DIRECTIVE:
Up to and including the line containing "from mathutils import Vector, Matrix", please reproduce the lines of the listing below, starting from the top.

SUPPLIED INFORMATION:
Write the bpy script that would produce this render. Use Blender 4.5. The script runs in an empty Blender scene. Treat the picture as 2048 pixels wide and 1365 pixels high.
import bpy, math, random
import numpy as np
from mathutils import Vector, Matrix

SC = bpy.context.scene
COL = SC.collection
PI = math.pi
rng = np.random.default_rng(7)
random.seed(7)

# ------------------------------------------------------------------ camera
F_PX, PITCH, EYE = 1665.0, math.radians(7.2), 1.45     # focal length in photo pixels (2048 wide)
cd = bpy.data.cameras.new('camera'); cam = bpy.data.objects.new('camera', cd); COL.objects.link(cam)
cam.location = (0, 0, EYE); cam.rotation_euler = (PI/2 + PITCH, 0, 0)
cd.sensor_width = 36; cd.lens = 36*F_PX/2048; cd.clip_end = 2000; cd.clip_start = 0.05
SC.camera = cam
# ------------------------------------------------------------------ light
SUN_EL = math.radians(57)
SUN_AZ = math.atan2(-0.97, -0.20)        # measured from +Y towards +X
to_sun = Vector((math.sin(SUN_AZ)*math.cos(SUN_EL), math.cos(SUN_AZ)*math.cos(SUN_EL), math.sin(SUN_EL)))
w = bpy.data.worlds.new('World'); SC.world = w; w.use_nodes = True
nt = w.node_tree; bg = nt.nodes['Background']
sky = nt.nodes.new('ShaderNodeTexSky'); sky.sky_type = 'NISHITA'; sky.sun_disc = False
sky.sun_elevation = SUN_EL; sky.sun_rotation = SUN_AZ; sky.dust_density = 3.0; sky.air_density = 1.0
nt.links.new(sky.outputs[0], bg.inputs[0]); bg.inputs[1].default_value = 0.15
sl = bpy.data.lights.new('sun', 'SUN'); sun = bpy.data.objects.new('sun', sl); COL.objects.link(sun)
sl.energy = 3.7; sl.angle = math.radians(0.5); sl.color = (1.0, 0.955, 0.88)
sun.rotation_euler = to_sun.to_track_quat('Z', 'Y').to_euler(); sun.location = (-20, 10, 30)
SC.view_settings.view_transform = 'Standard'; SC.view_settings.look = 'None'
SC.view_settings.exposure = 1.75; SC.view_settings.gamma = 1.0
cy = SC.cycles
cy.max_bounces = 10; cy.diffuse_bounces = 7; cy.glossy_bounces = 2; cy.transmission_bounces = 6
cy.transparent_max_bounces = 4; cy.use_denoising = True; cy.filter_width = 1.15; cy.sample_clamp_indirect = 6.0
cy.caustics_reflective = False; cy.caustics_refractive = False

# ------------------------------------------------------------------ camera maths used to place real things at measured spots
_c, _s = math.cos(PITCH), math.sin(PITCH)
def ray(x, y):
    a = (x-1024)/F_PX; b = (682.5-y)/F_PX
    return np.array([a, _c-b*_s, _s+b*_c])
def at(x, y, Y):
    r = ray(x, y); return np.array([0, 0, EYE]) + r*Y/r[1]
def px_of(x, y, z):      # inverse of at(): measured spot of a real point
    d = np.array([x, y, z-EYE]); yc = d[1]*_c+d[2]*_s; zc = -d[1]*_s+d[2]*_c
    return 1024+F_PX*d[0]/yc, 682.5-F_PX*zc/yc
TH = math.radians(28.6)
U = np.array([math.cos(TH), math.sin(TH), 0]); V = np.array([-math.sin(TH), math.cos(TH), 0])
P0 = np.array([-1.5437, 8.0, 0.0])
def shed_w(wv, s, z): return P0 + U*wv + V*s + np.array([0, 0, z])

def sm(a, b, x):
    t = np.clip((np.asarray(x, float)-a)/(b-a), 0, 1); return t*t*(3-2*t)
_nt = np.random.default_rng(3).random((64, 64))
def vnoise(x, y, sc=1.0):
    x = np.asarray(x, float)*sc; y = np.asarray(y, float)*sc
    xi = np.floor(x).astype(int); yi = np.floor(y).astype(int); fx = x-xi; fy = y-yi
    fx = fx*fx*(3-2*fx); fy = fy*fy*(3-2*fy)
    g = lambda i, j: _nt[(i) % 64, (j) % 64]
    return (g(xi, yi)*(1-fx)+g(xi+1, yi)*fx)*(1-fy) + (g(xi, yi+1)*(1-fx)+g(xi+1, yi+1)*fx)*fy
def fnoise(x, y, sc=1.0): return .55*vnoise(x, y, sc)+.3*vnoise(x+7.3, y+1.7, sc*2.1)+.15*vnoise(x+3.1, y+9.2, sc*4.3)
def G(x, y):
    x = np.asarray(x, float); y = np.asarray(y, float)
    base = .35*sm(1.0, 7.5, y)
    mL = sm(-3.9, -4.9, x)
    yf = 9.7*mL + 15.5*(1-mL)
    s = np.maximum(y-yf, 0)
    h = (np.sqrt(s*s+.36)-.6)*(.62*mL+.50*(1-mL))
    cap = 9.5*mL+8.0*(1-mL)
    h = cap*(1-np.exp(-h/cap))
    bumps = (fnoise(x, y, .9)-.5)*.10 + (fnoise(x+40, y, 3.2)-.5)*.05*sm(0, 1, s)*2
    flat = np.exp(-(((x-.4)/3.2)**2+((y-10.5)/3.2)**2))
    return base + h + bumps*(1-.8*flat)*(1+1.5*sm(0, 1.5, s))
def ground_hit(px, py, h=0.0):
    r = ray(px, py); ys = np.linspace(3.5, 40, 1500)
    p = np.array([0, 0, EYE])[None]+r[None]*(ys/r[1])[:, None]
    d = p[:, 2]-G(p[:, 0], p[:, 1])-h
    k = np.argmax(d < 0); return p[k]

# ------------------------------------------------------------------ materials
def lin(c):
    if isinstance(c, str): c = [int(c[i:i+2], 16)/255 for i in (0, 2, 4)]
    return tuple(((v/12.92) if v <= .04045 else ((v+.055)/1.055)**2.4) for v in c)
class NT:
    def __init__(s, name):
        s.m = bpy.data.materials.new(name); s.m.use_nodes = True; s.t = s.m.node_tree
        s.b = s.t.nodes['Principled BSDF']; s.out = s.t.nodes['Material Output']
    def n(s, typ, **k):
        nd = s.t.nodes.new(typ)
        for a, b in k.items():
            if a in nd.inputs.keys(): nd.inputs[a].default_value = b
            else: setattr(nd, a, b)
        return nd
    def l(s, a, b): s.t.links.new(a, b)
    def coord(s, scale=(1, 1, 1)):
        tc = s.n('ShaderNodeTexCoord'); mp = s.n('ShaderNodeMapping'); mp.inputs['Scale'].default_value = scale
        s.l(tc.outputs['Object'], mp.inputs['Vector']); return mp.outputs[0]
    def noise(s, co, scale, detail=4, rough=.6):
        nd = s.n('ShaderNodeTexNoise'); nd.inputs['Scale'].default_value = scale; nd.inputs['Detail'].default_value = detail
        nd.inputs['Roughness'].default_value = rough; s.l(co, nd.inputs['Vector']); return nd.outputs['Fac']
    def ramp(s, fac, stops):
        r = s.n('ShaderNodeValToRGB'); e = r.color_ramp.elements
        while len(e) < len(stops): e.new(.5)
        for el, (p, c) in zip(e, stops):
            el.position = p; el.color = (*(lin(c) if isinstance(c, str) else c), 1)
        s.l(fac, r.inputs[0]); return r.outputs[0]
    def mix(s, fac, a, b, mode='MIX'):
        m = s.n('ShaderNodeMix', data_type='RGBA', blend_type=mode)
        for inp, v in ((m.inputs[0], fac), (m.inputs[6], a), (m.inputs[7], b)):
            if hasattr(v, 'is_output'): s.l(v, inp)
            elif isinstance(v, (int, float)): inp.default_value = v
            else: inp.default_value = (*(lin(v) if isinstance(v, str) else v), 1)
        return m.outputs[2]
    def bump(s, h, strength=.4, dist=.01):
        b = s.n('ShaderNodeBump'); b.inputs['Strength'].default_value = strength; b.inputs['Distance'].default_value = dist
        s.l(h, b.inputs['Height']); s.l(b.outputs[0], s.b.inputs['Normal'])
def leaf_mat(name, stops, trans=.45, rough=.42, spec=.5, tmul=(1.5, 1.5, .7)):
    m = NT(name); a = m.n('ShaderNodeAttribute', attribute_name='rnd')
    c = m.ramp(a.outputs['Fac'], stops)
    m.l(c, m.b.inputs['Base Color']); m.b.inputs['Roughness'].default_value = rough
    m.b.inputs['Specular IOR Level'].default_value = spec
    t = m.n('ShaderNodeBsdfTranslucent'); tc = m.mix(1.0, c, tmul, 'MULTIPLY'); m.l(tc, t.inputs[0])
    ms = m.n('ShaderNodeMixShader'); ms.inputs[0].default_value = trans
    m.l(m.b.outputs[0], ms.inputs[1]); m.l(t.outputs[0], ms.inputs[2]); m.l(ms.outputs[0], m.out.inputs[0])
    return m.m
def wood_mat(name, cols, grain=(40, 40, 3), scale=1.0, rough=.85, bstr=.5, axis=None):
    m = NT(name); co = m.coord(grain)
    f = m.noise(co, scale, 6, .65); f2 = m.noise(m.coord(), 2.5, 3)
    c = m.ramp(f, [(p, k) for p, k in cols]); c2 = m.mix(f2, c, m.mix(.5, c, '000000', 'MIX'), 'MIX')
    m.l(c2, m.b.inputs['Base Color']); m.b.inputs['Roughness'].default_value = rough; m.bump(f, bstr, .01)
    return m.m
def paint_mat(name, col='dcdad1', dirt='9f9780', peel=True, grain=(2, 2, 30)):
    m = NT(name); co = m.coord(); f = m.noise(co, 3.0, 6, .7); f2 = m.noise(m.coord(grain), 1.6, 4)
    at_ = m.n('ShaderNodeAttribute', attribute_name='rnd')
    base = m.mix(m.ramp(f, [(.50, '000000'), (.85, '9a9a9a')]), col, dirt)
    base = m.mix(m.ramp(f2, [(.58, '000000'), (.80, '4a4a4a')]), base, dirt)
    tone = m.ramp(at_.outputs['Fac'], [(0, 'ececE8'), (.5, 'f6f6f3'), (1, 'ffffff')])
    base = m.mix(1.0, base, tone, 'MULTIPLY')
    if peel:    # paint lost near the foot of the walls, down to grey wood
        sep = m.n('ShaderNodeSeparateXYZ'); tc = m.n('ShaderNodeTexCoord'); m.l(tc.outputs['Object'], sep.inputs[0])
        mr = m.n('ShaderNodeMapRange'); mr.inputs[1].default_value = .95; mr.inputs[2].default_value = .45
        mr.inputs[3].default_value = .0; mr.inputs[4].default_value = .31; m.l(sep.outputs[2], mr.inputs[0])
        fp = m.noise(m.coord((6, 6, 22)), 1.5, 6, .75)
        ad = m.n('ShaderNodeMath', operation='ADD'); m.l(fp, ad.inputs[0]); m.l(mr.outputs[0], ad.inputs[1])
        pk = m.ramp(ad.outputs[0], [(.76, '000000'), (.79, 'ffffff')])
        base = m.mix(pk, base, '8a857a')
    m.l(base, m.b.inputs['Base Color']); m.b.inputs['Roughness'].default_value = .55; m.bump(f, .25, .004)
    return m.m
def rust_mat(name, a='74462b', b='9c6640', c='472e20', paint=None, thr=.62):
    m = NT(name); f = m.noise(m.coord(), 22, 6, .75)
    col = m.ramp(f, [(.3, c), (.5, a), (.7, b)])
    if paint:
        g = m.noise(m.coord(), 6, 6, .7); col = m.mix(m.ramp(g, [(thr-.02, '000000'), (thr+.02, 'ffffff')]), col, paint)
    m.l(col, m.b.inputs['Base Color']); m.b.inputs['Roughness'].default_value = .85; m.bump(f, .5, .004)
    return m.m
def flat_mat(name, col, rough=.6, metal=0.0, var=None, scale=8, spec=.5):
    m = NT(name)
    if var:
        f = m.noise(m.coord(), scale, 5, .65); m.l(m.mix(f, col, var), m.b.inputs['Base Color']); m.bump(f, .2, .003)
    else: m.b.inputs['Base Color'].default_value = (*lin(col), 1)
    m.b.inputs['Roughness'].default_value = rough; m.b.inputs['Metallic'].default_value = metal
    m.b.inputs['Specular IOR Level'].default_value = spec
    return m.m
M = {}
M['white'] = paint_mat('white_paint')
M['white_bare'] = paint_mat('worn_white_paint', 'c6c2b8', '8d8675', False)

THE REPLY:
Write the bpy script that would produce this render. Use Blender 4.5. The script runs in an empty Blender scene. Treat the picture as 2048 pixels wide and 1365 pixels high.
import bpy, math, random
import numpy as np
from mathutils import Vector, Matrix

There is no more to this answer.